▶ [3D scene scripts]

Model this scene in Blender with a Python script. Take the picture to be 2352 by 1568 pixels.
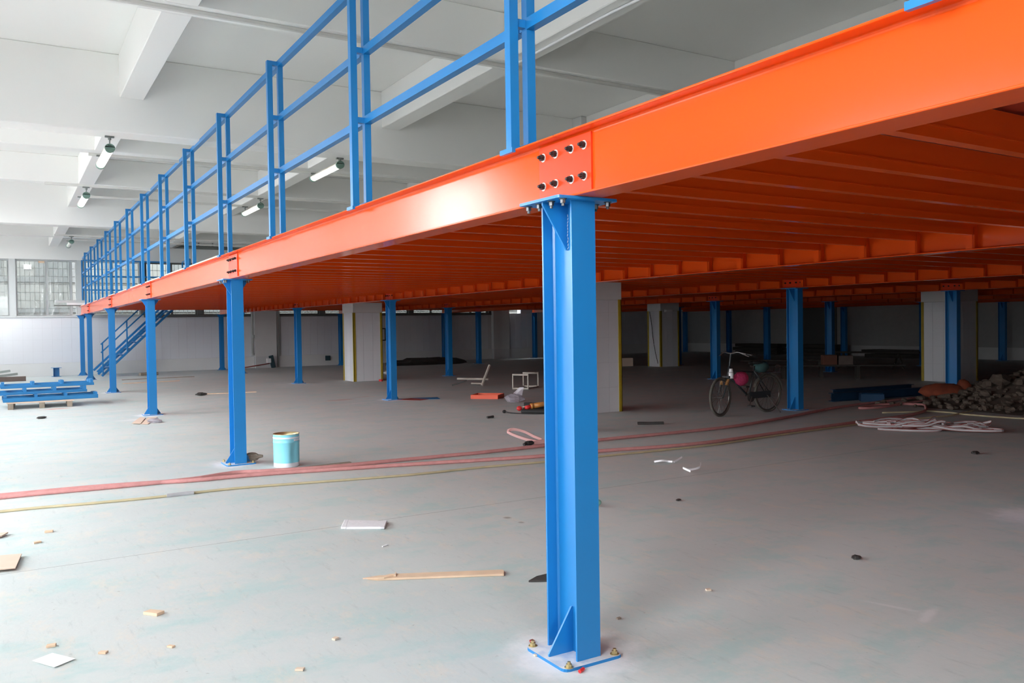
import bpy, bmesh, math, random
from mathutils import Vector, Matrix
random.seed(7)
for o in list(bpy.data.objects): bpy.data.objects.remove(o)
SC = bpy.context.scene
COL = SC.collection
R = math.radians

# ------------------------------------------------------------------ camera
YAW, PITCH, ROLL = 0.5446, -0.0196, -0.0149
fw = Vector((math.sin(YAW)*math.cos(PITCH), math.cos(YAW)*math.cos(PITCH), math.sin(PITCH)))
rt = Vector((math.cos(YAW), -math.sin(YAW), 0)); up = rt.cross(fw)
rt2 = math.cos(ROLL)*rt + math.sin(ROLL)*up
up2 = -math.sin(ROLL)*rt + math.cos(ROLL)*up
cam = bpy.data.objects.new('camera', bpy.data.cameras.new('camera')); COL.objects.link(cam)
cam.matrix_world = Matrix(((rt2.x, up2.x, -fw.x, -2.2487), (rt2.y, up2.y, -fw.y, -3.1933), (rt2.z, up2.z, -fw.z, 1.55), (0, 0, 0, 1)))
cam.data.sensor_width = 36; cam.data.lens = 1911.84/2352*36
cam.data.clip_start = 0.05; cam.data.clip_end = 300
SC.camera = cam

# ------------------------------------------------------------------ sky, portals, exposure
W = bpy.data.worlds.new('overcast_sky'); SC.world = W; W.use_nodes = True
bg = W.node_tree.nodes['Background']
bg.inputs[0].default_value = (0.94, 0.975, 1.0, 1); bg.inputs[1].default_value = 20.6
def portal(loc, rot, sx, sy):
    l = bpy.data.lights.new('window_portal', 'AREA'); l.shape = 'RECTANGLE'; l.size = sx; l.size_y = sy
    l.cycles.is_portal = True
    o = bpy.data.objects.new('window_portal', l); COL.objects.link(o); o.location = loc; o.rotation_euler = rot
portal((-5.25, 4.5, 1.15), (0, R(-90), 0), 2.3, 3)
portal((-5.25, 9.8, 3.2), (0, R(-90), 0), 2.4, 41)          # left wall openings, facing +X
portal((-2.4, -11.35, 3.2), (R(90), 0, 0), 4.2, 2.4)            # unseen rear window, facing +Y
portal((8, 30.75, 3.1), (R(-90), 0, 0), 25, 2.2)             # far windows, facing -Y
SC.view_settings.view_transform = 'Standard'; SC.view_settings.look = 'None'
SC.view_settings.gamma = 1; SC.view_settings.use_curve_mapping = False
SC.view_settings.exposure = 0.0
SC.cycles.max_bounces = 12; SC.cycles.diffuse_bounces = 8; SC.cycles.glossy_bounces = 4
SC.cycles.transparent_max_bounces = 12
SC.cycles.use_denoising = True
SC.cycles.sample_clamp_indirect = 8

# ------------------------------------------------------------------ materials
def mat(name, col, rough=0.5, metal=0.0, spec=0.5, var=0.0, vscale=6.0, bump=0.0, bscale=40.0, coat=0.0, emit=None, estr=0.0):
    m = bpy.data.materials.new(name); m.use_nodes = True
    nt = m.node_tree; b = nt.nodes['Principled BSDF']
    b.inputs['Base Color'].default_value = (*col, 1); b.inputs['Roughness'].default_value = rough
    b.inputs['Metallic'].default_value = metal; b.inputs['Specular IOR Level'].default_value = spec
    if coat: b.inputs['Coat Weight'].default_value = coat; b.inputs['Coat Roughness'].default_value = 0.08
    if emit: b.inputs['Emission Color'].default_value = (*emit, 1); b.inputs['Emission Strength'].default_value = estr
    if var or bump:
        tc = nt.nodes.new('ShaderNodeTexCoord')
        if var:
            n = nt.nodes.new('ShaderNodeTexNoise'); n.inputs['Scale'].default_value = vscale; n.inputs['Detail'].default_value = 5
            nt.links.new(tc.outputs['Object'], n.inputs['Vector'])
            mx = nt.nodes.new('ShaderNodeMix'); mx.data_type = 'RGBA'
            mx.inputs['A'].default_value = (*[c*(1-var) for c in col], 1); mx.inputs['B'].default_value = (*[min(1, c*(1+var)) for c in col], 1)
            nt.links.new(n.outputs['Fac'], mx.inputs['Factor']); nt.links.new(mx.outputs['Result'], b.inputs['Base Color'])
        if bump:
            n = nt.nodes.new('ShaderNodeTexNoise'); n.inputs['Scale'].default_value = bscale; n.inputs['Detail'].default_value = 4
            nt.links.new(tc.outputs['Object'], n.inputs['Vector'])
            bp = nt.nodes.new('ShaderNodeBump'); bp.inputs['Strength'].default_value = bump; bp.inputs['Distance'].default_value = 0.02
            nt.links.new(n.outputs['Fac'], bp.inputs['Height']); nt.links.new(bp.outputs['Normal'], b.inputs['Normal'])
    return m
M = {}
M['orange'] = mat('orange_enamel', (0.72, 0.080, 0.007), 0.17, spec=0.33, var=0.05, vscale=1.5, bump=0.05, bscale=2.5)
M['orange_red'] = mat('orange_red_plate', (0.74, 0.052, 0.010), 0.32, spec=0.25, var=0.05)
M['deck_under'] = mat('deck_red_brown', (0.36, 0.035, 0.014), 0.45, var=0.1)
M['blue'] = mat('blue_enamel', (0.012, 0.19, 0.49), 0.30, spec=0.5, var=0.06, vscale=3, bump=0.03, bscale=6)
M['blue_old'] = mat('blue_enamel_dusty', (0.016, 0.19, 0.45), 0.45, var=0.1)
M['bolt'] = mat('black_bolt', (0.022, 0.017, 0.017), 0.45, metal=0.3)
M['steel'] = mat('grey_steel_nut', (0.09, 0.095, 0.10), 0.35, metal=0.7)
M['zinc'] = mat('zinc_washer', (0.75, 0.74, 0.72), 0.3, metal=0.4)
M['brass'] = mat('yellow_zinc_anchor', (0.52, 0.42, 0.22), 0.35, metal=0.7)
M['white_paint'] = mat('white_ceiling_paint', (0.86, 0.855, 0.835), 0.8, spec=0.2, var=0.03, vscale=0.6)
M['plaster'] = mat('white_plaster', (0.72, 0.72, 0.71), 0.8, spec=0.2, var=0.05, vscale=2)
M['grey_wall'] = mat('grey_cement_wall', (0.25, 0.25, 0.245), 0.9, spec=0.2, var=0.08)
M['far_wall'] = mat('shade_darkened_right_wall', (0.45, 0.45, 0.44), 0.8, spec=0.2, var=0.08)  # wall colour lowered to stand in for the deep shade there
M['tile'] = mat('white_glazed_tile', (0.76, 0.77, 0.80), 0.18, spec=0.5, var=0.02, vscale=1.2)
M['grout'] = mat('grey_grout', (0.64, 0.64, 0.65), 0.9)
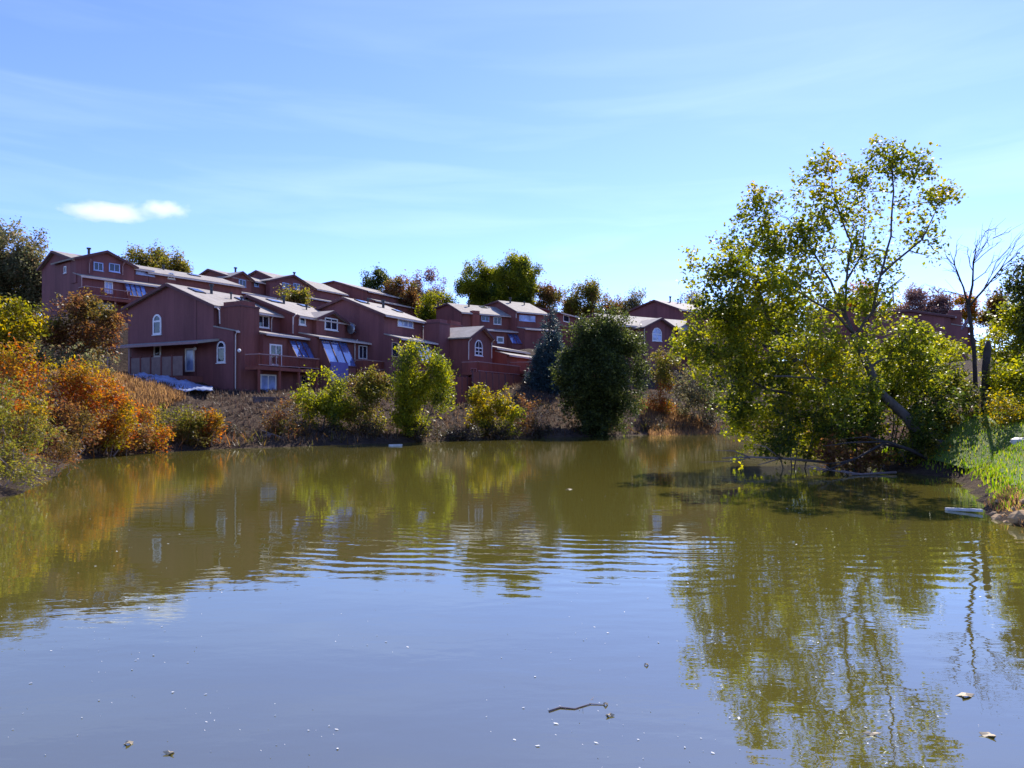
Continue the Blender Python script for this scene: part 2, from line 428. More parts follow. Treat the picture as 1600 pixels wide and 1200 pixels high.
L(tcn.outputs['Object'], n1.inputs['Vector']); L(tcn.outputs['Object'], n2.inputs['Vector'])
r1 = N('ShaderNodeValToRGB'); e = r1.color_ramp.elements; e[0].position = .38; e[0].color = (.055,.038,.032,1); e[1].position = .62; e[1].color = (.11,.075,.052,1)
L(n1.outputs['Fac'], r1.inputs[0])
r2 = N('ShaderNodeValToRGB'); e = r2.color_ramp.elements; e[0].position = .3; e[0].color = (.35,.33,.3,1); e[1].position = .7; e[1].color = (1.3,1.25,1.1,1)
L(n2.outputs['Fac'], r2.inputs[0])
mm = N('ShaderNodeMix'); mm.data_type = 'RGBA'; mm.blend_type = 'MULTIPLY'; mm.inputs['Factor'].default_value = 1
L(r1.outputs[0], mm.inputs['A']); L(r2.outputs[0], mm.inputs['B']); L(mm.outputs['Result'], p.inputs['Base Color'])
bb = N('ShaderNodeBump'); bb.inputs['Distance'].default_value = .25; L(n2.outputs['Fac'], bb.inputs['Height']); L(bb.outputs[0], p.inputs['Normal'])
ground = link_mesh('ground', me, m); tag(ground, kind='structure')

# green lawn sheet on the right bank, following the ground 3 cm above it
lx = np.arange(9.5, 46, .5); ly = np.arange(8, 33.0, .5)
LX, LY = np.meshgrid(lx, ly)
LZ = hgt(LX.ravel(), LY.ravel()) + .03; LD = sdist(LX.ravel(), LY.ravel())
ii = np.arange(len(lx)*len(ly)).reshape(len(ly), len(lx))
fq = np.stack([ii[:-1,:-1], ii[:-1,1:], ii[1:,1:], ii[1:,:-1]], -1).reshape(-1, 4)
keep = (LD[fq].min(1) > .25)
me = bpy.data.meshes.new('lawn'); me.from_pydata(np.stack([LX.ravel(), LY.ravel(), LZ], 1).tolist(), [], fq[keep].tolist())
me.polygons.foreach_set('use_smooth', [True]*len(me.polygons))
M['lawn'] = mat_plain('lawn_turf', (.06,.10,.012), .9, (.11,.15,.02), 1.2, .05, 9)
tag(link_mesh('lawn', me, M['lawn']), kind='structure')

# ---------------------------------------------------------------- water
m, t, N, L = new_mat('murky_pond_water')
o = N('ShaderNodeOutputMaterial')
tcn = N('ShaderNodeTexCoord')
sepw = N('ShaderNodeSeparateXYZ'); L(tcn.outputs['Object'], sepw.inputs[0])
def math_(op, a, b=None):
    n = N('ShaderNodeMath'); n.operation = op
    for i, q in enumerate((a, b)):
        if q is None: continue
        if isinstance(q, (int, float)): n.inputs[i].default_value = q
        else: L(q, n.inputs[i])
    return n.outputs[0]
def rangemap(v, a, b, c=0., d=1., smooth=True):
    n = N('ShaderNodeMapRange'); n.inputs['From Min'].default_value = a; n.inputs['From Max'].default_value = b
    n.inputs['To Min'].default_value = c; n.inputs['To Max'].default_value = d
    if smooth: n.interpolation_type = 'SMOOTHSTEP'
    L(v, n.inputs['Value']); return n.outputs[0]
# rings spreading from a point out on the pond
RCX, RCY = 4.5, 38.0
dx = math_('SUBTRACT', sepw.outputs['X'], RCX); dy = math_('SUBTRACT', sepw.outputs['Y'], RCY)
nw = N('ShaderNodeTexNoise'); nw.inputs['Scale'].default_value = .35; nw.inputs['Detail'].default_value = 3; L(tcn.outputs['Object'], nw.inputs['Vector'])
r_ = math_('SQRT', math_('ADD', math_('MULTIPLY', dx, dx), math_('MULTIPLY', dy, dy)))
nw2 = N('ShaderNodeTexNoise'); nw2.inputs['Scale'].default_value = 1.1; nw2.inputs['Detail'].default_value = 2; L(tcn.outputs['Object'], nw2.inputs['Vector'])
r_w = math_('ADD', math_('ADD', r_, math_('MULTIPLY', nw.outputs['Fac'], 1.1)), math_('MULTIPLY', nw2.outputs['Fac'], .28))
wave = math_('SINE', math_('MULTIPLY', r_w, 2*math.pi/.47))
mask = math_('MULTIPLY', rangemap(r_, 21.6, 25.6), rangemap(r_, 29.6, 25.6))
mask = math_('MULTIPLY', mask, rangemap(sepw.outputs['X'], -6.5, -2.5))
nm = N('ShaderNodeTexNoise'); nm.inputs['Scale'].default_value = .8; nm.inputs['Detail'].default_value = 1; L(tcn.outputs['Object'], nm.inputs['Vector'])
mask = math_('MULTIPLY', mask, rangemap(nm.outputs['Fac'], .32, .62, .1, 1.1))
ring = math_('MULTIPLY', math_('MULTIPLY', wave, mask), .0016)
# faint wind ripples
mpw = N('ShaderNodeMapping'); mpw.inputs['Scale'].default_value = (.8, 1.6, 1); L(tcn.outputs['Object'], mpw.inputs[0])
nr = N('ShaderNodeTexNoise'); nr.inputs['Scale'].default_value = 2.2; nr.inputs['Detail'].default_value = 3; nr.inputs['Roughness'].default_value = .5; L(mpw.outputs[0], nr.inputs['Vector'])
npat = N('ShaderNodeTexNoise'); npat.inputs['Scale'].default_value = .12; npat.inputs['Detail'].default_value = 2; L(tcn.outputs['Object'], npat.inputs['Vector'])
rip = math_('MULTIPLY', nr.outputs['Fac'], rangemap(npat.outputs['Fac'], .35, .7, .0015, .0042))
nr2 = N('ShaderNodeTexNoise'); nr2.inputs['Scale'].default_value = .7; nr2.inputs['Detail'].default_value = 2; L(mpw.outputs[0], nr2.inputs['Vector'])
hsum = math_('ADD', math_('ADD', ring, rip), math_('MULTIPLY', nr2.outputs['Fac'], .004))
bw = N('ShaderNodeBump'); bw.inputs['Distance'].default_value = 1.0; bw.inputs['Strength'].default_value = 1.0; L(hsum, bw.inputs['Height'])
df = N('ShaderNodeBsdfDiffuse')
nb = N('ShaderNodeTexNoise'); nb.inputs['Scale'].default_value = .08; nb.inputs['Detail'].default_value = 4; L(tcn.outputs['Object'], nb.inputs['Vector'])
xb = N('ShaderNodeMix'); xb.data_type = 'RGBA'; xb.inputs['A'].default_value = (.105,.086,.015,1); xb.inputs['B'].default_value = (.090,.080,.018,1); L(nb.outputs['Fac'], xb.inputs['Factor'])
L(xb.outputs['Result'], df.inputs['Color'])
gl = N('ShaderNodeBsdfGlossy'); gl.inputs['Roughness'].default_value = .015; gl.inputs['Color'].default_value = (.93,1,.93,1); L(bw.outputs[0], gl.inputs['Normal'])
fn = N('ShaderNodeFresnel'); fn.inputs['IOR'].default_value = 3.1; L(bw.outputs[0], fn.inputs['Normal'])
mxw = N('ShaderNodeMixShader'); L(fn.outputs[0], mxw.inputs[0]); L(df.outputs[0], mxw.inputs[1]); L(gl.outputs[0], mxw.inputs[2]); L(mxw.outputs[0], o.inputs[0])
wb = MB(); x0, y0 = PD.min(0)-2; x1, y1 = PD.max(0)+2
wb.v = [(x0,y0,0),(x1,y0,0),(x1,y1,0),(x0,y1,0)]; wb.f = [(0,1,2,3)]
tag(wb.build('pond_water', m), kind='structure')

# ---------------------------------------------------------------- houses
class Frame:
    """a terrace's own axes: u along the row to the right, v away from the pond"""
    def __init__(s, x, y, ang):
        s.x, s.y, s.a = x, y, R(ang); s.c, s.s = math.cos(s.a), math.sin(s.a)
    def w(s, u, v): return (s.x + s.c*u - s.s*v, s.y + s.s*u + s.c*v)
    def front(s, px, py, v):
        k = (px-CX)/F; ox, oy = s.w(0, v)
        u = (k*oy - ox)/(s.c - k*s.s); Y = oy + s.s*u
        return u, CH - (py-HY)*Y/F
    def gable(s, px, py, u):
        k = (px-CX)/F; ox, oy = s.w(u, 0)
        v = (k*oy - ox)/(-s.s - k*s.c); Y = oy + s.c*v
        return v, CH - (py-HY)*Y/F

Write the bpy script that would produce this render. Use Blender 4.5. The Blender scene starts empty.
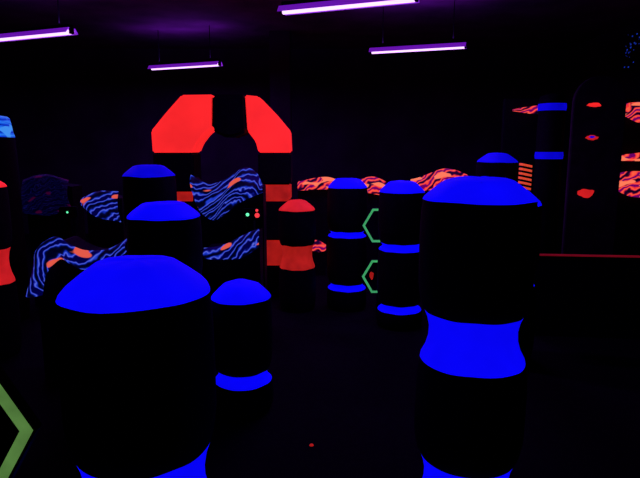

▶ [Challenge] Restate word for word every line from the top of the entries above to the line with "R = math.radians", inclusive, and skip any pictures.

▶ [The result]
Model this scene in Blender with a Python script. Take the picture to be 2352 by 1568 pixels.
import bpy, bmesh, math, random
from mathutils import Vector, Matrix
random.seed(7)
for o in list(bpy.data.objects): bpy.data.objects.remove(o)
SC = bpy.context.scene
COL = SC.collection
R = math.radians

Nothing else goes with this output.